Mama jest zawsze szalenie ciepła, otwarta, tolerancyjna. Miała dla mnie mnóstwo wyrozumiałości. Po niej odziedziczyłam empatię. Poza tym byłam niesamowicie zżyta z dziadkami, rodzicami mamy. Moja babcia nałogowo oglądała „Ben Hura”, „Kleopatrę” i „Quo vadis”, a ja nałogowo kochałam się w Richardzie Burtonie i Robercie Taylorze. Ale przede wszystkim babcia była mistrzynią anegdot i bardzo wiele z jej bon motów znalazło się w ustach Wisłockiej. Na przykład powiedzenie, że „w kapuście cię nie znaleźli” albo „trzeba pamiętać, żeby rzęsą nie zarosło”. Niezłe, co? (śmiech). Marysia Sadowska przyniosła „jesteś z waginy”, więc ubrałyśmy tę Wisłocką w powiedzenia bliskich nam kobiet. Jedno z takich powiedzeń mojej babci szczególnie dźwięczy mi w uszach: „Chłop może wszystko zeżreć, ale nie musi wszystkiego wiedzieć”. To jest tak zwana mądrość życiowa (śmiech).

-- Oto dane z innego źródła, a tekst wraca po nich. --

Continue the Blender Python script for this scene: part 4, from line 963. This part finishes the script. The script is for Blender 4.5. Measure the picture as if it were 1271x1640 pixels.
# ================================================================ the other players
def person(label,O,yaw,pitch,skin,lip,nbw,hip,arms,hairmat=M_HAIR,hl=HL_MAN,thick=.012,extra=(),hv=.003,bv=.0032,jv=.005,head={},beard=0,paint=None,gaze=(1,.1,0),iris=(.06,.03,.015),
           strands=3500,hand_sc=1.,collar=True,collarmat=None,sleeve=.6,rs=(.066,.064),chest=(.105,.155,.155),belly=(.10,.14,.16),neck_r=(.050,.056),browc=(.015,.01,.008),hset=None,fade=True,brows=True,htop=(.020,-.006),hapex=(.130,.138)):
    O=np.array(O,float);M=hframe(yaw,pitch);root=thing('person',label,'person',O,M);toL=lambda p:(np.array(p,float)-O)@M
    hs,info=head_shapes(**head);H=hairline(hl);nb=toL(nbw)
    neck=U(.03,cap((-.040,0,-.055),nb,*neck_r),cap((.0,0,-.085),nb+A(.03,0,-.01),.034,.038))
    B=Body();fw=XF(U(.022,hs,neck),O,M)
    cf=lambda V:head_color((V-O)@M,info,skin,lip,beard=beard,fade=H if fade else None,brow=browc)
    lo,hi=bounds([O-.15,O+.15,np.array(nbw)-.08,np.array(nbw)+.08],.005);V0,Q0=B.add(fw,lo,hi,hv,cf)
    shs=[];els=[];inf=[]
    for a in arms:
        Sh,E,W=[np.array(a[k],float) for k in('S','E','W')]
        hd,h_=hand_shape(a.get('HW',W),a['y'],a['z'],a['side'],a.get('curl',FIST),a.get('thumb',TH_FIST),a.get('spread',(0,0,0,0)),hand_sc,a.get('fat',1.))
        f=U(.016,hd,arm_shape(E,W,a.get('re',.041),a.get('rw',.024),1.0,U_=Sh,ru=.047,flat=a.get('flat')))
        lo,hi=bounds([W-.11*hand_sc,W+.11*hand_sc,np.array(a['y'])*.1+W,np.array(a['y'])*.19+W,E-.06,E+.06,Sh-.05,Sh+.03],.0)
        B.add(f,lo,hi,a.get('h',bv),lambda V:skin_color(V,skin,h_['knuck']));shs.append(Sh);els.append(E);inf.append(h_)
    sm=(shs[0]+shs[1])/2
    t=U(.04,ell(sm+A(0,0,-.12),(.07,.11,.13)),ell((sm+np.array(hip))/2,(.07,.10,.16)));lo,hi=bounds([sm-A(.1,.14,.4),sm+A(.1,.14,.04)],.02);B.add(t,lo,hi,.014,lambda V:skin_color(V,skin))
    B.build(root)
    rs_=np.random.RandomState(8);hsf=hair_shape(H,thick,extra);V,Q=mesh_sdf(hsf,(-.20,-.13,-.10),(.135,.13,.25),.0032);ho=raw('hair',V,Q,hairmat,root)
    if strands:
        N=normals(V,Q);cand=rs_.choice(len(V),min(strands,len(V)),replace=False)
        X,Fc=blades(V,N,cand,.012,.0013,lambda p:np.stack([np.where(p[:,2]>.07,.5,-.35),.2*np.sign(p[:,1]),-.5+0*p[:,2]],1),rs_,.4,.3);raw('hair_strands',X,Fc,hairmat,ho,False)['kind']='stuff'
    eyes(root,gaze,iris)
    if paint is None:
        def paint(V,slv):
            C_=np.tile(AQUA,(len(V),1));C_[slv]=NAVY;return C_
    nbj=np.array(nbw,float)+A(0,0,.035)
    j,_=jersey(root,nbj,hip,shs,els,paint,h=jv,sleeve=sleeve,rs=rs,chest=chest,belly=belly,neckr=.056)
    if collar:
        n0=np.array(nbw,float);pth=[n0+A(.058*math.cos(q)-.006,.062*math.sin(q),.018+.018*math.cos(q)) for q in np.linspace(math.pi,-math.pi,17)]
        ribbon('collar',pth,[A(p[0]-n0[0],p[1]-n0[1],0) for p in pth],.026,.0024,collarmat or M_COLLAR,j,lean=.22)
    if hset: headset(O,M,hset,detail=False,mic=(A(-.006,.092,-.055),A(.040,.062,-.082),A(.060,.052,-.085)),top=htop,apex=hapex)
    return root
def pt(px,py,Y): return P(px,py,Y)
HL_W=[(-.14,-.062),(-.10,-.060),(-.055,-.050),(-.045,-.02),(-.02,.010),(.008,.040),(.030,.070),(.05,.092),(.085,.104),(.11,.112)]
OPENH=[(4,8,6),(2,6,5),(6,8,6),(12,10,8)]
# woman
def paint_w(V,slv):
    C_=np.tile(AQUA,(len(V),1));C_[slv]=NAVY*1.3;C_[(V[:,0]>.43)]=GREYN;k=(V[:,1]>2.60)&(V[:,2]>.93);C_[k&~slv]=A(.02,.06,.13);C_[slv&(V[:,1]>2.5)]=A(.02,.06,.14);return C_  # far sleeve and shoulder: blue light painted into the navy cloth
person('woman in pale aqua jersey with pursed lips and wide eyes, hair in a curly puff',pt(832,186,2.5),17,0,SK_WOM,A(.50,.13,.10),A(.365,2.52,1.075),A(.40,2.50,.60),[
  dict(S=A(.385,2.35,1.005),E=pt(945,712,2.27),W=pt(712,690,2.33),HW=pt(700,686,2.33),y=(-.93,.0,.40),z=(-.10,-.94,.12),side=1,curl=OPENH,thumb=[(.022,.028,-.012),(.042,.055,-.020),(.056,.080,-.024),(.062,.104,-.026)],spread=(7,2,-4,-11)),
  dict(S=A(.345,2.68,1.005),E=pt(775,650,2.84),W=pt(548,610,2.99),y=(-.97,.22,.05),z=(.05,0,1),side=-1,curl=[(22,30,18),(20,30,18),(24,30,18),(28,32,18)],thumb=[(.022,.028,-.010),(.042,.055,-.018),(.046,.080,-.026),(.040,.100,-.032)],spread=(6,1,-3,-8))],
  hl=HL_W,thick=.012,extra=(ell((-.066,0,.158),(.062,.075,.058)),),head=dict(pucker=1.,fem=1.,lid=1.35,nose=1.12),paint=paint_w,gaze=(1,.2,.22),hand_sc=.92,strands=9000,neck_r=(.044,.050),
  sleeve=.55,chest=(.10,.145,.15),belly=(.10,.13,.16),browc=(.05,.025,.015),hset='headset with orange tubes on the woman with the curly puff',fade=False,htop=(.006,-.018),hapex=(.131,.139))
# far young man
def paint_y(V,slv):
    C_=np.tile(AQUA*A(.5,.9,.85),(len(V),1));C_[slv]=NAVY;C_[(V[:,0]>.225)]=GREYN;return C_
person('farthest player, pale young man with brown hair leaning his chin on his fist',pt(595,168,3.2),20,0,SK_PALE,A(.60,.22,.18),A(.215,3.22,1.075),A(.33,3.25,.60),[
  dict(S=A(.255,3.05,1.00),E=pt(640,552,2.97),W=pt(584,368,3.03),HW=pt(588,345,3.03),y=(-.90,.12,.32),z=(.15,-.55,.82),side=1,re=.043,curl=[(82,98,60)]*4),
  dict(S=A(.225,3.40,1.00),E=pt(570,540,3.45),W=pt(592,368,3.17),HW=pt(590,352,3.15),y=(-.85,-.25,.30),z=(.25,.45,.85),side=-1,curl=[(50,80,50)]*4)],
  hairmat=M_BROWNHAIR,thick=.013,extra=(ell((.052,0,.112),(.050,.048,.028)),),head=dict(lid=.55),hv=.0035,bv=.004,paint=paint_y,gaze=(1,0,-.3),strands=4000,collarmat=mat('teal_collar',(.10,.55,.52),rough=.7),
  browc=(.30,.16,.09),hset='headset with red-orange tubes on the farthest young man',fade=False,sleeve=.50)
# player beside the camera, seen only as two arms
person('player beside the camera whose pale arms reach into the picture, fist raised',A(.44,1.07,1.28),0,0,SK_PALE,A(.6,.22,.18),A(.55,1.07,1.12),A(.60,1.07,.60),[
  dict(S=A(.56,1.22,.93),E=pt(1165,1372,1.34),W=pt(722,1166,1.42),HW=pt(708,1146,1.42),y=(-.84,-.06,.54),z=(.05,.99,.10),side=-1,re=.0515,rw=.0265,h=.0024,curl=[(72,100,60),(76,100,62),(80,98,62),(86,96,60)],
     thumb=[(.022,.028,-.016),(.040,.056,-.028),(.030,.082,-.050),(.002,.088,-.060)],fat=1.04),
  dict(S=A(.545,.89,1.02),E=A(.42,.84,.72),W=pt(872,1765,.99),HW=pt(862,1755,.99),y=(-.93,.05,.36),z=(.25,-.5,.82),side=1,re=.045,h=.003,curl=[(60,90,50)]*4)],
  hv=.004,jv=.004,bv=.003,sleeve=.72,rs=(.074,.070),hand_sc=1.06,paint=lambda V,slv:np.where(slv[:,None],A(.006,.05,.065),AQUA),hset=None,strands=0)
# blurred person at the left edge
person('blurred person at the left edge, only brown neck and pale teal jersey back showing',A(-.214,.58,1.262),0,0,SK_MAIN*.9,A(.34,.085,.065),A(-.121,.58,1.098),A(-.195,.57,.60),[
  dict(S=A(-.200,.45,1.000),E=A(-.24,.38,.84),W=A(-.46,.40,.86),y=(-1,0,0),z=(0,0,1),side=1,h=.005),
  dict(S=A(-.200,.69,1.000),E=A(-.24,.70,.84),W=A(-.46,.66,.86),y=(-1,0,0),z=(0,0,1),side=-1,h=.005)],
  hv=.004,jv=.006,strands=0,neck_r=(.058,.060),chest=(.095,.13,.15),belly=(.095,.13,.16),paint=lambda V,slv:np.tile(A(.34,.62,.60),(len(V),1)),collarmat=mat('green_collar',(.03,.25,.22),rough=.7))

Często swoje dorosłe życie budujemy na kontrze do tego, jak żyli nasi rodzice: nie będę taka jak moja mama, nie popełnię błędów ojca. Potem życie wszystko weryfikuje.
Moja mama zawsze powtarzała: „Tyle jesteś wart w życiu, ile możesz dać drugiemu człowiekowi”. Ja ją bardzo cenię, bo będąc samotną matką, z pensją pielęgniarki, musiała podejmować niełatwe decyzje, robiła różne dodatkowe rzeczy, żebym mogła się kształcić, mieć takie same szanse jak inne dzieci, uczyć się języków, jeździć konno, wyjeżdżać na kolonie. Mama ma bardzo delikatną konstrukcję i naturę, ja jestem zupełnie innym człowiekiem. Teraz, kiedy sama jestem dorosła, wydaje mi się, że na jej miejscu nie dokonałabym pewnych wyborów.
…że pewne rzeczy zrobiłabyś lepiej. Ale może to jest tylko złudzenie?
Moi rodzicie rozwiedli się, jak miałam 16 lat, moja mama wyjechała do Niemiec, do pracy. Zostałam sama pod opieką rodziny. Dzisiaj żyjemy w innej rzeczywistości, bardziej chucha się na dzieci, wtedy życie było dużo cięższe. Wiem, że mama nie miała wyboru. Dojrzałam i już tego nie oceniam. Po prostu potrzebowałam czasu, żeby wszystko zrozumieć. Znamienne jest to, że dużo osób pytało mnie, czy mam żal do mamy. Nikt mi nie zadał pytania, czy mam żal do taty.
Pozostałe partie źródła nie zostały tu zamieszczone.